BLBG: Copper Heads for Third Weekly Drop as China Takes Steps to Curb Inflation
Copper headed for a third weekly drop in London on concern that demand may slow down as China, the world’s biggest consumer of the metal, moves to control inflation.
China’s central bank said it will “normalize” monetary conditions, reinforcing forecasts for higher interest rates. Copper also fell this week as a bailout for Ireland renewed concern about Europe’s sovereign-debt crisis and North and South Korea exchanged artillery fire. Supply concern stemming from a strike at the Collahuasi mine in Chile provided support.
“Nervousness will persist until we get further clarification on the situation in Europe, China, Korea and Collahuasi,” Marina Budayeva, an analyst at Sucden Financial Ltd. in London, said by e-mail.
Copper for three-month delivery dropped $25, or 0.3 percent, to $8,225 a metric ton at 9:41 a.m. on the London Metal Exchange. Copper for delivery in March slid 0.6 percent to $3.745 a pound on the Comex in New York. Floor trading on Comex is closed today for the Thanksgiving holiday.
LME copper is down 2.2 percent this week. Prices rose yesterday as reports showed higher personal spending and lower claims for unemployment benefits in the U.S., the second-largest copper user. Other figures showed unexpected drops in orders for long-lasting goods and sales of new houses.
Bank Reserves
“We are still seeing very mixed signals from the U.S.,” Andrey Kryuchenkov, an analyst at VTB Capital in London, said in an e-mailed report.
The People’s Bank of China has ordered lenders twice this month to hold more money in reserve to help curb inflation that’s at a two-year high. Both higher rates and bank reserve ratios may be needed to control liquidity, PBOC adviser Xia Bin said at a conference in Shanghai today.
The strike at Collahuasi, the world’s fourth-biggest copper mine and a venture between Anglo American Plc and Xstrata Plc, is in its third week. The mine is negotiating directly with workers in an effort to end the stoppage, ignoring union calls to resume wage talks.
Unionized workers at Santiago-based Codelco’s Radomiro Tomic copper mine voted to accept a wage accord, averting a strike, a union leader said. Radomiro Tomic also is in Chile, the largest copper-producing nation.

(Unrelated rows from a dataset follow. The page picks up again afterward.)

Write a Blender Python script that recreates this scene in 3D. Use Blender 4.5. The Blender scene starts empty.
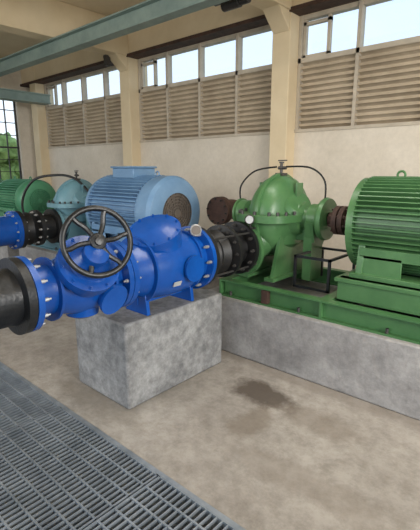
import bpy, bmesh, math, random
from mathutils import Vector, Matrix
random.seed(4)
scene=bpy.context.scene
col=scene.collection
scene.view_settings.view_transform='Standard'
scene.view_settings.look='None'

# ---------------------------------------------------------------- materials
def new_mat(name):
    m=bpy.data.materials.new(name); m.use_nodes=True
    nt=m.node_tree; b=nt.nodes['Principled BSDF']
    return m,nt,b
def mottled(name,c1,c2,scale=3.0,rough=0.6,metal=0.0,bump=0.0,bscale=40,c3=None,spec=0.5,detail=6,grain=0):
    m,nt,b=new_mat(name)
    tc=nt.nodes.new('ShaderNodeTexCoord')
    n=nt.nodes.new('ShaderNodeTexNoise'); n.inputs['Scale'].default_value=scale; n.inputs['Detail'].default_value=detail
    n.inputs['Roughness'].default_value=0.65
    r=nt.nodes.new('ShaderNodeValToRGB')
    r.color_ramp.elements[0].position=0.33; r.color_ramp.elements[0].color=(*c1,1)
    r.color_ramp.elements[1].position=0.68; r.color_ramp.elements[1].color=(*c2,1)
    if c3:
        e=r.color_ramp.elements.new(0.78); e.color=(*c3,1)
    nt.links.new(tc.outputs['Object'],n.inputs['Vector'])
    nt.links.new(n.outputs['Fac'],r.inputs['Fac'])
    cur=r.outputs['Color']
    if grain:
        n3=nt.nodes.new('ShaderNodeTexNoise'); n3.inputs['Scale'].default_value=14; n3.inputs['Detail'].default_value=12; n3.inputs['Roughness'].default_value=0.8
        nt.links.new(tc.outputs['Object'],n3.inputs['Vector'])
        r3=nt.nodes.new('ShaderNodeValToRGB')
        r3.color_ramp.elements[0].position=0.36; r3.color_ramp.elements[0].color=(1-grain,1-grain,1-grain,1)
        r3.color_ramp.elements[1].position=0.60; r3.color_ramp.elements[1].color=(1.05,1.05,1.05,1)
        nt.links.new(n3.outputs['Fac'],r3.inputs['Fac'])
        mx=nt.nodes.new('ShaderNodeMix'); mx.data_type='RGBA'; mx.blend_type='MULTIPLY'; mx.inputs['Factor'].default_value=1
        nt.links.new(cur,mx.inputs['A']); nt.links.new(r3.outputs['Color'],mx.inputs['B']); cur=mx.outputs['Result']
    nt.links.new(cur,b.inputs['Base Color'])
    b.inputs['Roughness'].default_value=rough; b.inputs['Metallic'].default_value=metal
    b.inputs['Specular IOR Level'].default_value=spec
    if bump:
        n2=nt.nodes.new('ShaderNodeTexNoise'); n2.inputs['Scale'].default_value=bscale; n2.inputs['Detail'].default_value=5
        nt.links.new(tc.outputs['Object'],n2.inputs['Vector'])
        bp=nt.nodes.new('ShaderNodeBump'); bp.inputs['Strength'].default_value=bump; bp.inputs['Distance'].default_value=0.01
        nt.links.new(n2.outputs['Fac'],bp.inputs['Height']); nt.links.new(bp.outputs['Normal'],b.inputs['Normal'])
    return m
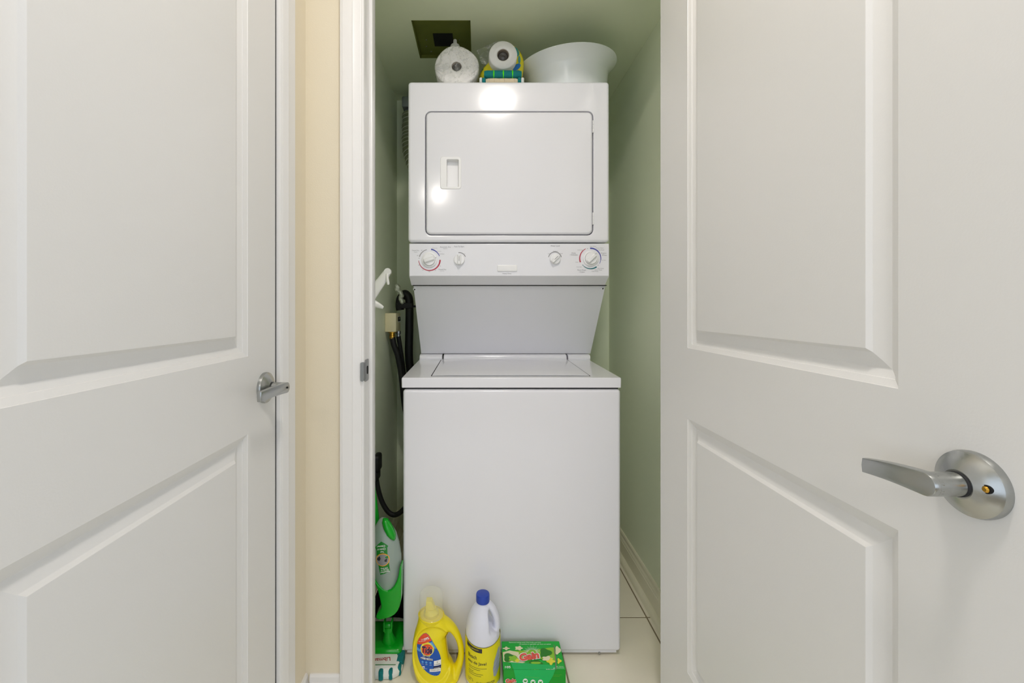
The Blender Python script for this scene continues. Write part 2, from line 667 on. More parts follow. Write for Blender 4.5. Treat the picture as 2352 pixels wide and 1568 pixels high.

Tin for three-month delivery on the LME was unchanged at $24,300 a ton. Prices reached a record $27,500 on Nov. 9. The metal has jumped 43 percent this year, leading advances on the exchange, after production was disrupted in Indonesia and the Democratic Republic of Congo.
Aluminum rose 0.1 percent to $2,261 a ton and nickel slipped 0.2 percent to $22,450 a ton. Lead gained 0.4 percent to $2,231 a ton and zinc was little changed at $2,121 a ton.